Not Forsaking... Reverend Daniel England

Iknow, I know, New Year's Resolutions are useless, as every gym owner who gets us to sign up for a year is fully aware. I read one study that said that gym owners expect only about 18 percent of people who buy memberships to use them consistently. In fact, to be profitable, they need about ten times as many members as they can actually fit through their doors.

Of course, the last laugh for those who weaken in their resolve is, of course, on the would-be fit and in two ways. One, they are separated from their money they paid to be fit and second, um, they're not fit. "But I have other things to do," the slightly misshapen victim of his own thinking wails. "Important things. Besides sometimes I just don't feel like it. I go once in a while and that must count for something." Well, not much actually.

This little scenario is what runs through my mind every time people try to explain to me why they don't come to church. And you are going, "C'mon don't try to lay that guilt trip on me." Okay, whatever you say.

But friends, the church these days is getting weaker, and I'm not even talking about the inestimable harm evangelicals agree they are doing to their tradition (as the editor of Christianity Today, founded by Billy Graham, recently lamented in an editorial).

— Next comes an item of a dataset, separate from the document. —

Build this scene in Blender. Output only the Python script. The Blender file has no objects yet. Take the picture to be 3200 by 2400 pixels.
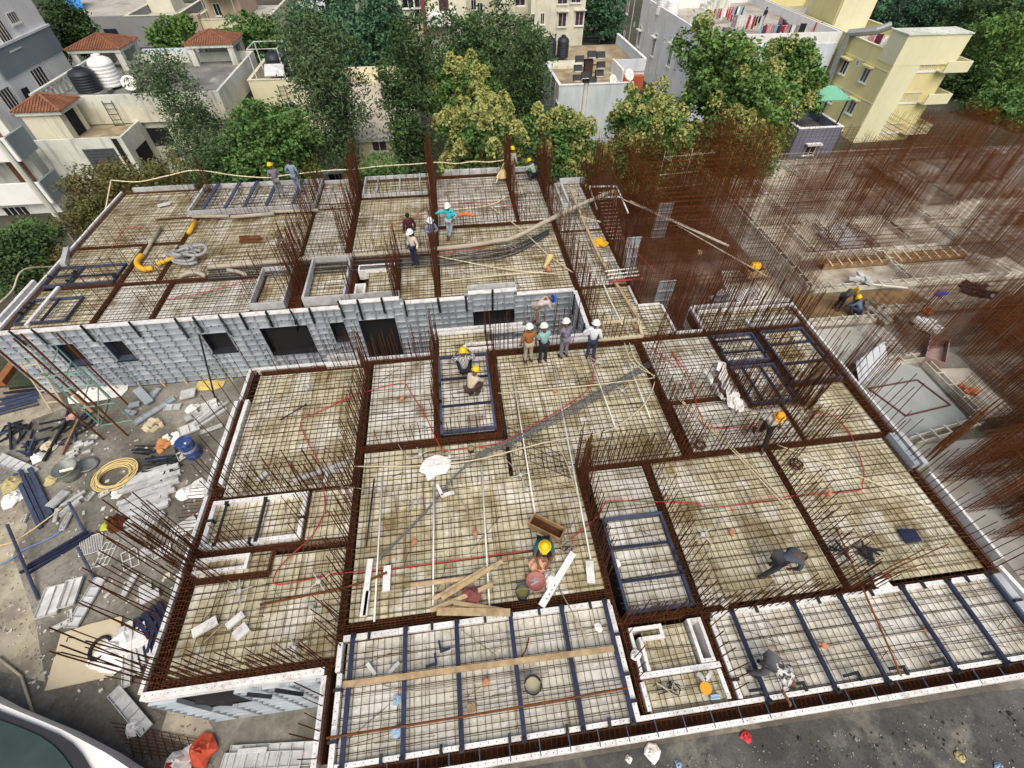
import bpy, math, random
import numpy as np
from mathutils import Vector, Matrix, Quaternion
SC = bpy.context.scene
COL = SC.collection
RN = random.Random(11)
# ---------------------------------------------------------------- camera
CAMZ = 12.1
FPX, PITCH, YAW, ROLL = 1446.4, 0.84964, -0.131476, 0.005836   # photo is 3200 x 2400
def _axes():
    cp, sp = math.cos(PITCH), math.sin(PITCH)
    rz = Matrix.Rotation(YAW, 3, 'Z')
    f = rz @ Vector((0, cp, -sp)); u = rz @ Vector((0, sp, cp)); r = rz @ Vector((1, 0, 0))
    c, s = math.cos(ROLL), math.sin(ROLL)
    return c*r + s*u, -s*r + c*u, f
RT, UP, FW = _axes()
cd = bpy.data.cameras.new('camera'); cam = bpy.data.objects.new('camera', cd); COL.objects.link(cam)
cd.sensor_width = 36.0; cd.lens = 36.0*FPX/3200; cd.clip_start = 0.05; cd.clip_end = 2000
m = Matrix((RT, UP, -FW)).transposed().to_4x4(); m.translation = (0, 0, CAMZ)
cam.matrix_world = m
SC.camera = cam
# ---------------------------------------------------------------- daylight (overcast)
w = bpy.data.worlds.new('World'); SC.world = w; w.use_nodes = True
nt = w.node_tree; bg = nt.nodes['Background']
sky = nt.nodes.new('ShaderNodeTexSky'); sky.sky_type = 'NISHITA'; sky.sun_disc = False
SUN_EL, SUN_AZ = math.radians(54), math.radians(182)
sky.sun_elevation = SUN_EL; sky.sun_rotation = SUN_AZ
sky.air_density = 1.0; sky.dust_density = 8.0; sky.ozone_density = 1.0
nt.links.new(sky.outputs[0], bg.inputs[0]); bg.inputs[1].default_value = 0.10
sd = bpy.data.lights.new('sun', 'SUN'); sun = bpy.data.objects.new('sun', sd); COL.objects.link(sun)
sd.energy = 1.25; sd.angle = math.radians(70); sd.color = (1.0, 1.0, 0.88)
dirv = Vector((math.sin(SUN_AZ)*math.cos(SUN_EL), math.cos(SUN_AZ)*math.cos(SUN_EL), math.sin(SUN_EL)))
sun.rotation_mode = 'QUATERNION'; sun.rotation_quaternion = dirv.to_track_quat('Z', 'Y'); sun.location = (0, 0, 60)
SC.view_settings.view_transform = 'Standard'; SC.view_settings.look = 'None'
SC.view_settings.exposure = 0.36; SC.view_settings.gamma = 1.0; SC.view_settings.use_curve_mapping = False
# ---------------------------------------------------------------- survey helpers: a photo pixel -> a point on a plane of the site
def ray(px, py):
    return RT*((px-1600)/FPX) + UP*(-(py-1200)/FPX) + FW
def at(px, py, z=0.0):
    d = ray(px, py); t = (z-CAMZ)/d.z
    return Vector((d.x*t, d.y*t, z))
def on_x(px, py, X):
    d = ray(px, py); t = X/d.x; return Vector((X, d.y*t, CAMZ+d.z*t))
def on_y(px, py, Y):
    d = ray(px, py); t = Y/d.y; return Vector((d.x*t, Y, CAMZ+d.z*t))
# ---------------------------------------------------------------- materials
MATS = {}
def mat(name, col, rough=0.75, metal=0.0, var=0.16, scale=3.0, stain=None, sscale=1.0, samt=0.6, sth=0.52, sharp=0.1,
        grain=0.0, gscale=40.0, bump=0.0, bscale=30.0, rand=0.12, streak=None, spec=0.4, stain2=None, s2scale=2.0, s2th=0.6, cont=0):
    if name in MATS: return MATS[name]
    M = bpy.data.materials.new(name); M.use_nodes = True
    n = M.node_tree.nodes; L = M.node_tree.links; b = n['Principled BSDF']
    b.inputs['Roughness'].default_value = rough; b.inputs['Metallic'].default_value = metal
    b.inputs['Specular IOR Level'].default_value = spec
    geo = n.new('ShaderNodeNewGeometry'); oi = n.new('ShaderNodeObjectInfo')
    # a random offset per object keeps copies from repeating
    off = n.new('ShaderNodeVectorMath'); off.operation = 'MULTIPLY_ADD'
    cmb = n.new('ShaderNodeCombineXYZ')
    for i in range(3): L.new(oi.outputs['Random'], cmb.inputs[i])
    L.new(cmb.outputs[0], off.inputs[0]); off.inputs[1].default_value = (7, 11, 5); L.new(geo.outputs['Position'], off.inputs[2])
    pos = geo.outputs['Position'] if (rand == 0 or cont) else off.outputs[0]
    def noise(sc, det=3, p=None, ro=0.6):
        t = n.new('ShaderNodeTexNoise'); t.inputs['Scale'].default_value = sc; t.inputs['Detail'].default_value = det
        t.inputs['Roughness'].default_value = ro
        L.new(p or pos, t.inputs['Vector']); return t.outputs[0]
    def rgb(c): return (c[0], c[1], c[2], 1)
    def mix(f, a, bcol):
        t = n.new('ShaderNodeMix'); t.data_type = 'RGBA'
        L.new(f, t.inputs[0])
        if isinstance(a, tuple): t.inputs[6].default_value = rgb(a)
        else: L.new(a, t.inputs[6])
        if isinstance(bcol, tuple): t.inputs[7].default_value = rgb(bcol)
        else: L.new(bcol, t.inputs[7])
        return t.outputs[2]
    def ramp(f, lo, hi, to0=0.0, to1=1.0):
        t = n.new('ShaderNodeMapRange'); L.new(f, t.inputs[0])
        t.inputs[1].default_value = lo; t.inputs[2].default_value = hi; t.inputs[3].default_value = to0; t.inputs[4].default_value = to1
        return t.outputs[0]
    lo = tuple(max(0, c*(1-var)) for c in col); hi = tuple(min(1, c*(1+var)) for c in col)
    c = mix(ramp(noise(scale, 4), .3, .7), lo, hi)
    if stain:
        c = mix(ramp(noise(sscale, 6, ro=.68), sth-sharp, sth+sharp, 0, samt), c, stain)
    if stain2:
        c = mix(ramp(noise(s2scale, 5, ro=.65), s2th-.06, s2th+.06, 0, .8), c, stain2)
    if streak:
        mp = n.new('ShaderNodeMapping'); mp.inputs['Scale'].default_value = streak[1]; L.new(pos, mp.inputs[0])
        c = mix(ramp(noise(1.0, 4, mp.outputs[0]), .52, .7, 0, streak[2] if len(streak) > 2 else .5), c, streak[0])
    if grain:
        g = ramp(noise(gscale, 2), .3, .7, 1-grain, 1+grain)
        h = n.new('ShaderNodeVectorMath'); h.operation = 'SCALE'; L.new(c, h.inputs[0]); L.new(g, h.inputs[3]); c = h.outputs[0]
    if rand:
        g = ramp(oi.outputs['Random'], 0, 1, 1-rand, 1+rand)
        h = n.new('ShaderNodeVectorMath'); h.operation = 'SCALE'; L.new(c, h.inputs[0]); L.new(g, h.inputs[3]); c = h.outputs[0]
    L.new(c, b.inputs['Base Color'])
    if bump:
        bp = n.new('ShaderNodeBump'); bp.inputs['Strength'].default_value = bump; bp.inputs['Distance'].default_value = .02
        L.new(noise(bscale, 4), bp.inputs['Height']); L.new(bp.outputs[0], b.inputs['Normal'])
    MATS[name] = M
    return M
# ---------------------------------------------------------------- mesh building
class MB:
    def __init__(s): s.v = []; s.f = []; s.mi = []; s.cur = 0
    def add(s, vs, fs):
        o = len(s.v); s.v += [tuple(q) for q in vs]; s.f += [tuple(i+o for i in f) for f in fs]; s.mi += [s.cur]*len(fs); return s
    def box(s, x0, y0, z0, x1, y1, z1):
        if x0 > x1: x0, x1 = x1, x0
        if y0 > y1: y0, y1 = y1, y0
        if z0 > z1: z0, z1 = z1, z0
        return s.add([(x0,y0,z0),(x1,y0,z0),(x1,y1,z0),(x0,y1,z0),(x0,y0,z1),(x1,y0,z1),(x1,y1,z1),(x0,y1,z1)],
                     [(3,2,1,0),(4,5,6,7),(0,1,5,4),(1,2,6,5),(2,3,7,6),(3,0,4,7)])
    def obox(s, c, h, rz=0.0, tilt=None):
        m_ = Matrix.Rotation(rz, 3, 'Z')
        if tilt: m_ = m_ @ Matrix.Rotation(tilt[0], 3, 'X') @ Matrix.Rotation(tilt[1], 3, 'Y')
        c = Vector(c); vs = []
        for dz in (-1, 1):
            for dx, dy in ((-1,-1),(1,-1),(1,1),(-1,1)): vs.append(c + m_ @ Vector((dx*h[0], dy*h[1], dz*h[2])))
        return s.add(vs, [(3,2,1,0),(4,5,6,7),(0,1,5,4),(1,2,6,5),(2,3,7,6),(3,0,4,7)])
    def beam(s, p, q, wd, ht=None, roll=0):
        p = Vector(p); q = Vector(q); ht = ht or wd
        d = (q-p); L = d.length
        if L < 1e-6: return s
        d /= L; a = d.cross(Vector((0,0,1)))
        if a.length < 1e-3: a = Vector((1,0,0))
        a.normalize(); b = a.cross(d)
        if roll: qn = Quaternion(d, roll); a = qn @ a; b = qn @ b
        a = a*(wd/2); b = b*(ht/2)
        vs = [p-a-b, p+a-b, p+a+b, p-a+b, q-a-b, q+a-b, q+a+b, q-a+b]
        return s.add(vs, [(0,1,2,3),(7,6,5,4),(0,4,5,1),(1,5,6,2),(2,6,7,3),(3,7,4,0)])
    def tube(s, pts, r, n=6, cap=True, closed=False):
        pts = [Vector(p) for p in pts]; N = len(pts); rs = r if isinstance(r, (list, tuple)) else [r]*N
        o = len(s.v); prev = None
        for i, p in enumerate(pts):
            if closed: t = pts[(i+1) % N]-pts[i-1]
            else: t = pts[min(i+1, N-1)]-pts[max(i-1, 0)]
            if t.length < 1e-9: t = Vector((0,0,1))
            t.normalize()
            if prev is None:
                a = t.cross(Vector((0,0,1)))
                if a.length < .05: a = t.cross(Vector((1,0,0)))
            else: a = prev - t*prev.dot(t)
            a.normalize(); prev = a; b = t.cross(a)
            for k in range(n):
                an = 2*math.pi*(k+.5)/n; s.v.append(tuple(p + (a*math.cos(an)+b*math.sin(an))*rs[i]))
        c0 = len(s.f)
        for i in range(N if closed else N-1):
            j = (i+1) % N
            for k in range(n):
                s.f.append((o+i*n+k, o+i*n+(k+1) % n, o+j*n+(k+1) % n, o+j*n+k))
        if cap and not closed:
            s.f.append(tuple(o+k for k in reversed(range(n)))); s.f.append(tuple(o+(N-1)*n+k for k in range(n)))
        s.mi += [s.cur]*(len(s.f)-c0); return s
    def lathe(s, prof, c=(0,0,0), n=16, axis=None):
        o = len(s.v); c = Vector(c); qn = Vector((0,0,1)).rotation_difference(Vector(axis).normalized()) if axis else Quaternion()
        for r, z in prof:
            for k in range(n):
                an = 2*math.pi*k/n; s.v.append(tuple(c + qn @ Vector((r*math.cos(an), r*math.sin(an), z))))
        c0 = len(s.f)
        for i in range(len(prof)-1):
            for k in range(n):
                s.f.append((o+i*n+k, o+i*n+(k+1) % n, o+(i+1)*n+(k+1) % n, o+(i+1)*n+k))
        flat = max(z for _, z in prof)-min(z for _, z in prof) < 1e-6
        if prof[0][0] > 1e-4 and not flat: s.f.append(tuple(o+k for k in reversed(range(n))))
        if prof[-1][0] > 1e-4 and not flat: s.f.append(tuple(o+(len(prof)-1)*n+k for k in range(n)))
        s.mi += [s.cur]*(len(s.f)-c0); return s
    def prism(s, poly, z0, z1):
        n = len(poly); vs = [(x,y,z0) for x,y in poly]+[(x,y,z1) for x,y in poly]
        return s.add(vs, [tuple(reversed(range(n))), tuple(range(n, 2*n))]+[(i,(i+1)%n,(i+1)%n+n,i+n) for i in range(n)])
    def sheet(s, poly, z):
        return s.add([(x,y,z) for x,y in poly], [tuple(range(len(poly)))])
    def mesh(s, name, mats, off=(0,0,0), smooth=False):
        me = bpy.data.meshes.new(name)
        if off[0] or off[1] or off[2]: vs = [(a-off[0], b-off[1], c-off[2]) for a,b,c in s.v]
        else: vs = s.v
        me.from_pydata(vs, [], s.f)
        for q in (mats if isinstance(mats, (list, tuple)) else [mats]): me.materials.append(q)
        if any(s.mi): me.polygons.foreach_set('material_index', s.mi)
        if smooth: me.polygons.foreach_set('use_smooth', [True]*len(s.f))
        me.update(); return me
def tag(o, label=None, cat=None, group=None, kind=None):
    if label: o['label'] = label
    if cat: o['category'] = cat
    if group: o['group'] = group
    if kind: o['kind'] = kind
    return o
def link(name, me, parent=None, loc=(0,0,0), rot=None, scale=None):
    o = bpy.data.objects.new(name, me); COL.objects.link(o); o.location = loc
    if rot is not None:
        if isinstance(rot, Quaternion): o.rotation_mode = 'QUATERNION'; o.rotation_quaternion = rot
        else: o.rotation_euler = rot
    if scale is not None: o.scale = scale
    if parent is not None: o.parent = parent
    return o
ORG = {}
def thing(name, label, cat, loc=(0,0,0), rz=0.0, group=None):
    o = link(name, None, None, loc, (0,0,rz)); o.empty_display_size = .2
    tag(o, label, cat, group); ORG[o] = Vector(loc); return o
def wpart(name, mb, mats, parent, smooth=False, kind=None, label=None):
    """a part whose mesh builder holds world coordinates; its thing may sit anywhere (not rotated)"""
    off = ORG[parent]; o = link(name, mb.mesh(name, mats, off, smooth), parent); ORG[o] = off
    return tag(o, label=label, kind=kind)
def lpart(name, mb, mats, parent, smooth=False, kind=None, loc=(0,0,0), rot=None):
    return tag(link(name, mb.mesh(name, mats, smooth=smooth), parent, loc, rot), kind=kind)
def single(name, mb, mats, label=None, cat=None, group=None, kind=None, org=None, smooth=False):
    if org is None:
        a = np.array(mb.v); org = ((a[:,0].min()+a[:,0].max())/2, (a[:,1].min()+a[:,1].max())/2, a[:,2].min())
    o = link(name, mb.mesh(name, mats, org, smooth), None, org)
    ORG[o] = Vector(org); return tag(o, label, cat, group, kind)
def wt(t): return tuple(t)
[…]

Mainline churches like ours are also in trouble. Why? Basically, because fewer people are coming regularly and therefore are less involved in supporting programs and giving. It's like trying to run an army in which soldiers showing up is optional or a business when employees come to work when they want to.

"So I gotta be there every time the place is open?" No, just like you don't have to be at the gym every single day. But here's the thing. The core of any church is its worship. That is the one time and the one place, despite all the diversity of what we do, when we anchor our lives and our identity together as a community of faith.

We're not the first Christians to run into this problem. The writer to the Hebrews, who was probably Pricilla (of Pricilla and Aquila), wrote this in the first century, before A.D. 70, "...let us stir up one another to love and good works, not forsaking to meet together, as is the habit of some, but encouraging one another..."

One of the greatest commitments you make for your spiritual fitness is to be in church on Sunday morning, worshiping God, joining with other Christians, being exercised in your spirit by word and music and conversation and challenge and inspiration. Do more than that, by all means, if you choose and as God leads you. But this, at least.

Of course, the easiest way to see that you go to the gym say, three days a week is to decide once: "With rare exception, I am going to the gym on Tuesday, Thursday and Saturday." Done. We do this all the time. Do you debate and hem and haw about whether to take a shower? (Phew, I hope not). Or to feed the dog or go to work?

Look, it makes a difference whether you come to church or not, if not to you every time, then to others with whom the bonds of friendship and affection, and prayer are strengthened whenever you connect.

"Not forsaking to meet together..." It is fitness for your soul.